EXERCISE OF WARRANTS

     You may exercise warrants by payment to our warrant agent of the exercise
price, in each case in such currency or currencies as are specified in the
warrant, and giving your identity and the number of warrants to be exercised.
Once you pay our warrant agent and deliver the properly completed and executed
warrant certificate to our warrant agent at the specified office, our warrant
agent will, as soon as practicable, forward notes to you in authorized
denominations. If you exercise less than all of the warrants evidenced by your
warrant certificate, you will be issued a new warrant certificate for the
remaining amount of warrants.

                                        9


                       DESCRIPTION OF THE PREFERRED STOCK

GENERAL

     Our Board of Directors has authorized the issuance of preferred stock. The
terms of the preferred stock will be stated and expressed in a resolution or
resolutions to be adopted by our Board of Directors (or any duly authorized
committee of the Board of Directors) consistent with our restated certificate of
incorporation. The preferred stock, when issued and sold, will be fully paid and
non-assessable and will have no pre-emptive rights.

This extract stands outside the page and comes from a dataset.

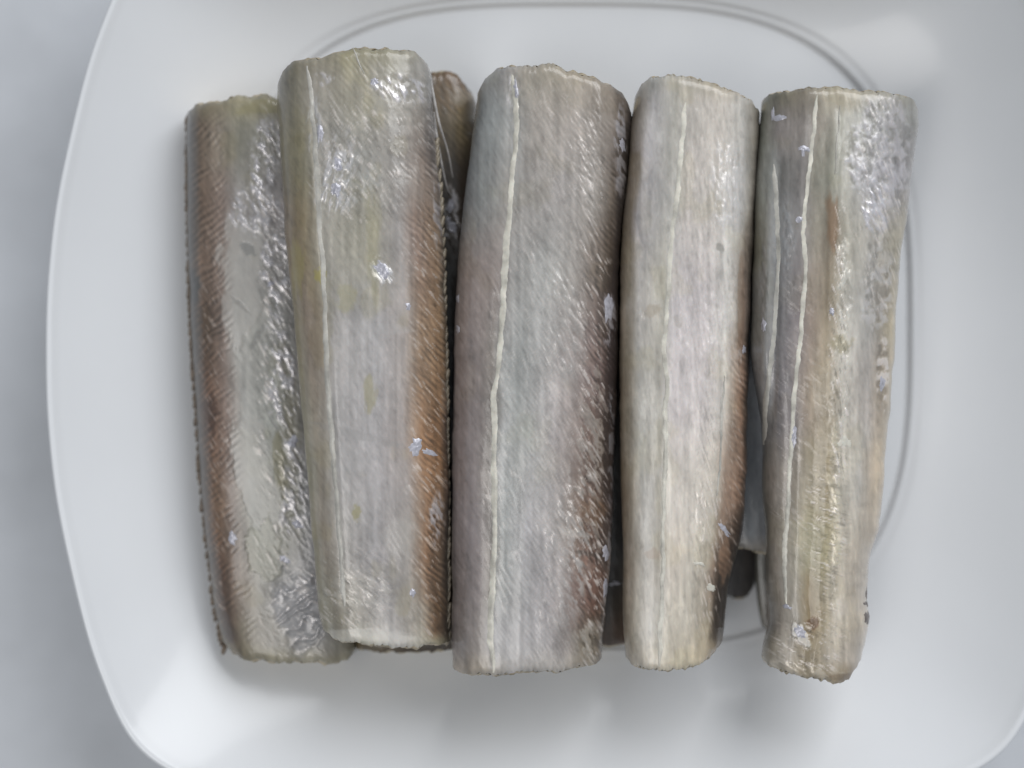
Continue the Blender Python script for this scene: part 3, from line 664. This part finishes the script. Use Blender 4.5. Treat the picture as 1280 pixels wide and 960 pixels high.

     As of the date of this prospectus, our capital stock as authorized by our
sole common stockholder consists of:

     - 4,166,000 shares of Common Stock, par value $4.00 per share,

     - 33,000 shares of Variable Cumulative Preferred Stock, par value $100 per
       share, and

     - 750,000 shares of Preferred Stock, par value $.01 per share.

     IN ORDER TO DISTINGUISH BETWEEN OUR TWO CLASSES OF PREFERRED STOCK, WE WILL
REFER TO THE FIRST CLASS OF OUR PREFERRED STOCK AS "VARIABLE CUMULATIVE
PREFERRED STOCK" AND TO THE SECOND CLASS AS OUR "SECOND CLASS OF PREFERRED
STOCK". WHEN WE REFER TO BOTH CLASSES WE USE THE PHRASE "PREFERRED STOCK."
3,985,403 shares of Common Stock and 26,000 shares of Variable Cumulative
Preferred Stock are presently outstanding. There are no shares of our second
class of preferred stock currently outstanding. Each Series of Variable
Cumulative Preferred Stock ranks equally with each other Series of Variable
Cumulative Preferred Stock as to dividend and liquidation preference.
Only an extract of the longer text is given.